Your task:
Could you quote, exactly as they stand, the lines running from the one with "for f_ in p.bm.faces: f_.smooth=len(f_.verts)==4" to the final line of the material?
>> begin Data section
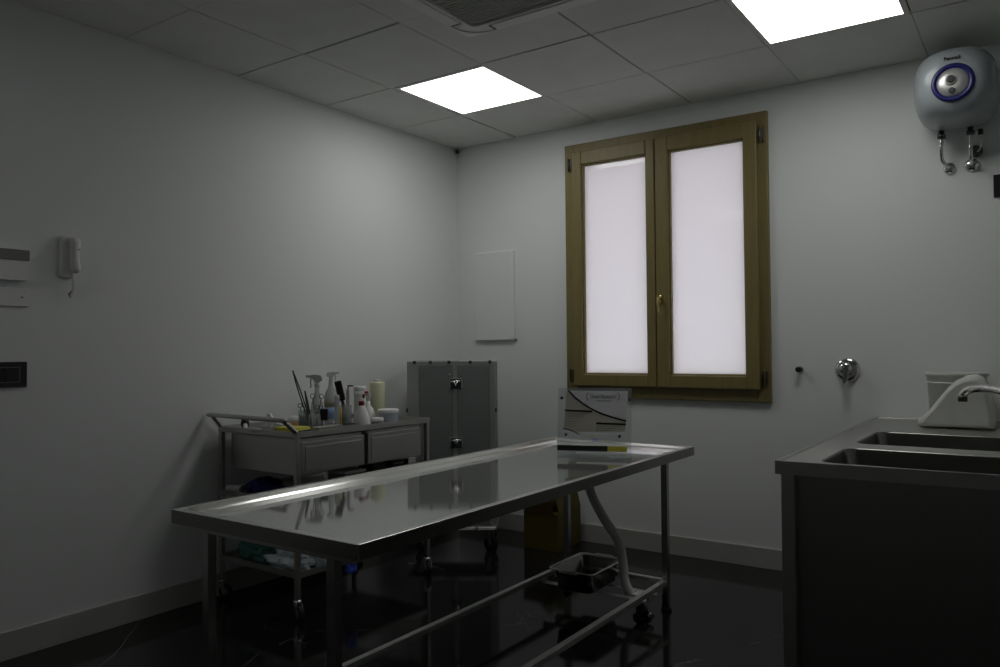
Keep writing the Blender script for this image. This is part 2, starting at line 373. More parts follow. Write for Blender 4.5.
for y in (-1.13,-1.26):
    lr.box(1.552-.014-TX,1.552-.004-TX,y-.02-TY,y+.02-TY,.104,.134); lr.box(2.129-TX,2.139-TX,y-.02-TY,y+.02-TY,.104,.134)
lr.build('lower_frame','railsteel',root)
for y in (-3.2,-1.035):
    ub=MB(); ub.box(-.30,.40,y-.015-TY,y+.015-TY,TZ-.066,TZ-.0405,.002); ub.build('top_crossbar','brushed',root)
d=MB(); d.lathe([(.03,0),(.03,.05),(.045,.055),(.045,.062)],(1.765-TX,-1.2-TY,TZ-.112),16); d.build('drain_outlet','white',root)

h=MB(); h.tube([(1.765,-1.2,.694),(1.768,-1.2,.64),(1.786,-1.2,.598),(1.810,-1.2,.545),(1.870,-1.2,.454),(1.940,-1.2,.363),(1.965,-1.2,.266),(1.972,-1.2,.18),(1.992,-1.2,.128),(2.03,-1.2,.085),(2.055,-1.2,.06)],.0235,12,smooth_path=5,m='hose')
ho=h.build('drain_hose'); tag(ho,'white drain hose bending down from under the steel table','hose')
h=MB(); h.tube([(2.035,-1.2,.095),(2.055,-1.2,.062)],.032,14); h.build('hose_collar','white',ho)
h=MB(); h.box(2.030,2.105,-1.235,-1.165,.112,.118,.002); h.build('hose_bracket','white',ho)
v=MB(); v.lathe([(.045,0),(.045,.012),(.03,.018),(.03,.05),(.024,.055),(.024,.06)],(2.068,-1.2,0),16,m='black'); v.tube([(2.07,-1.2,.03),(2.12,-1.23,.03)],.012,10,m='black'); v.tube([(2.118,-1.229,.03),(2.135,-1.24,.03)],.015,10,m='chrome')
tag(v.build('floor_drain_valve'),'black and chrome drain fitting on the floor under the hose end','drain')

# steel pan hanging in the lower frame
root=empty('steel_pan',(1.752,-1.182,.109),'deep rectangular stainless pan with flared rim on the lower table frame','pan')
p=MB(); A=.125; B=.175
def pr(i,z,r=.03): return at(rrect(-A+i,A-i,-B+i,B-i,r,5),z)
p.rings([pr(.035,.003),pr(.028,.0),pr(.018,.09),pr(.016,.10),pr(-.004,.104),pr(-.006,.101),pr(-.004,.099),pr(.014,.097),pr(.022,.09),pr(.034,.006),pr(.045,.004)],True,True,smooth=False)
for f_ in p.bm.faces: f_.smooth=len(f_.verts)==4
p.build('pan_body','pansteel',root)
q=MB(); q.tube([(x,y,.104) for x,y in rrect(-A-.002,A+.002,-B-.002,B+.002,.03,5)],.0045,8,closed=True); q.build('pan_rim','railsteel',root)
for sy in (-1,1):
    q=MB(); q.tube([(-.05,sy*(B+.002),.101),(-.045,sy*(B+.028),.103),(.045,sy*(B+.028),.103),(.05,sy*(B+.002),.101)],.0045,8); q.build('pan_handle','cart',root)

# display board on the table
sx,sy_=1.650,-1.300; SR=math.atan2(-1.218+1.339,2.010-1.674)
root=empty('display_board',(sx,sy_,TZ-.0285),'upright clear acrylic display with a printed grey and beige card at the table head','sign',rz=SR)
root.rotation_euler=(R(-9),0,SR)
Z0=TZ-.0285
def W(w): return w-Z0
a=MB(); a.box(0,.378,0,.004,0,W(1.125),.0015); a.build('acrylic_sheet','acryl',root)
a=MB(); a.box(.001,.377,.004,.095,0,.004,.0015,T=Matrix.Rotation(R(9),4,'X')); a.build('acrylic_foot','acryl',root)
a=MB(); a.box(.058,.378,.0045,.0065,W(1.112),W(1.1255)); a.box(.362,.378,.0045,.0065,W(1.066),W(1.112)); a.build('backing_strip','grey',root)
c=MB(); c.prism([(.030,W(.902)),(.352,W(.894)),(.360,W(1.110)),(.046,W(1.111))],-.003,-.0005); card=c.build('printed_card','cardl',root)
cv=[(.056,1.109),(.093,1.073),(.130,1.045),(.168,1.021),(.205,1.003),(.243,.988),(.293,.973),(.352,.958)]
c=MB(); poly=[(.046,W(1.109)),(.033,W(.914)),(.075,W(.907)),(.11,W(.900)),(.346,W(.905)),(.352,W(.958))]+[(u,W(w)) for u,w in reversed(cv[:-1])]
vs=[c.bm.verts.new((x,-.0036,z)) for x,z in poly]; c.bm.faces.new(vs); bmesh.ops.triangulate(c.bm,faces=c.bm.faces[:])
c.build('beige_card_area','cardb',card)
def stroke(mb,pts,w):
    for (x0,z0),(x1,z1) in zip(pts[:-1],pts[1:]):
        dx,dz=x1-x0,z1-z0; l=math.hypot(dx,dz); nx_,nz_=-dz/l*w/2,dx/l*w/2; ex,ez=dx/l*w*.2,dz/l*w*.2
        mb.prism([(x0-ex+nx_,W(z0-ez+nz_)),(x1+ex+nx_,W(z1+ez+nz_)),(x1+ex-nx_,W(z1+ez-nz_)),(x0-ex-nx_,W(z0-ez-nz_))],-.0048,-.0038)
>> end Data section
Result:
for f_ in p.bm.faces: f_.smooth=len(f_.verts)==4
p.build('pan_body','pansteel',root)
q=MB(); q.tube([(x,y,.104) for x,y in rrect(-A-.002,A+.002,-B-.002,B+.002,.03,5)],.0045,8,closed=True); q.build('pan_rim','railsteel',root)
for sy in (-1,1):
    q=MB(); q.tube([(-.05,sy*(B+.002),.101),(-.045,sy*(B+.028),.103),(.045,sy*(B+.028),.103),(.05,sy*(B+.002),.101)],.0045,8); q.build('pan_handle','cart',root)

# display board on the table
sx,sy_=1.650,-1.300; SR=math.atan2(-1.218+1.339,2.010-1.674)
root=empty('display_board',(sx,sy_,TZ-.0285),'upright clear acrylic display with a printed grey and beige card at the table head','sign',rz=SR)
root.rotation_euler=(R(-9),0,SR)
Z0=TZ-.0285
def W(w): return w-Z0
a=MB(); a.box(0,.378,0,.004,0,W(1.125),.0015); a.build('acrylic_sheet','acryl',root)
a=MB(); a.box(.001,.377,.004,.095,0,.004,.0015,T=Matrix.Rotation(R(9),4,'X')); a.build('acrylic_foot','acryl',root)
a=MB(); a.box(.058,.378,.0045,.0065,W(1.112),W(1.1255)); a.box(.362,.378,.0045,.0065,W(1.066),W(1.112)); a.build('backing_strip','grey',root)
c=MB(); c.prism([(.030,W(.902)),(.352,W(.894)),(.360,W(1.110)),(.046,W(1.111))],-.003,-.0005); card=c.build('printed_card','cardl',root)
cv=[(.056,1.109),(.093,1.073),(.130,1.045),(.168,1.021),(.205,1.003),(.243,.988),(.293,.973),(.352,.958)]
c=MB(); poly=[(.046,W(1.109)),(.033,W(.914)),(.075,W(.907)),(.11,W(.900)),(.346,W(.905)),(.352,W(.958))]+[(u,W(w)) for u,w in reversed(cv[:-1])]
vs=[c.bm.verts.new((x,-.0036,z)) for x,z in poly]; c.bm.faces.new(vs); bmesh.ops.triangulate(c.bm,faces=c.bm.faces[:])
c.build('beige_card_area','cardb',card)
def stroke(mb,pts,w):
    for (x0,z0),(x1,z1) in zip(pts[:-1],pts[1:]):
        dx,dz=x1-x0,z1-z0; l=math.hypot(dx,dz); nx_,nz_=-dz/l*w/2,dx/l*w/2; ex,ez=dx/l*w*.2,dz/l*w*.2
        mb.prism([(x0-ex+nx_,W(z0-ez+nz_)),(x1+ex+nx_,W(z1+ez+nz_)),(x1+ex-nx_,W(z1+ez-nz_)),(x0-ex-nx_,W(z0-ez-nz_))],-.0048,-.0038)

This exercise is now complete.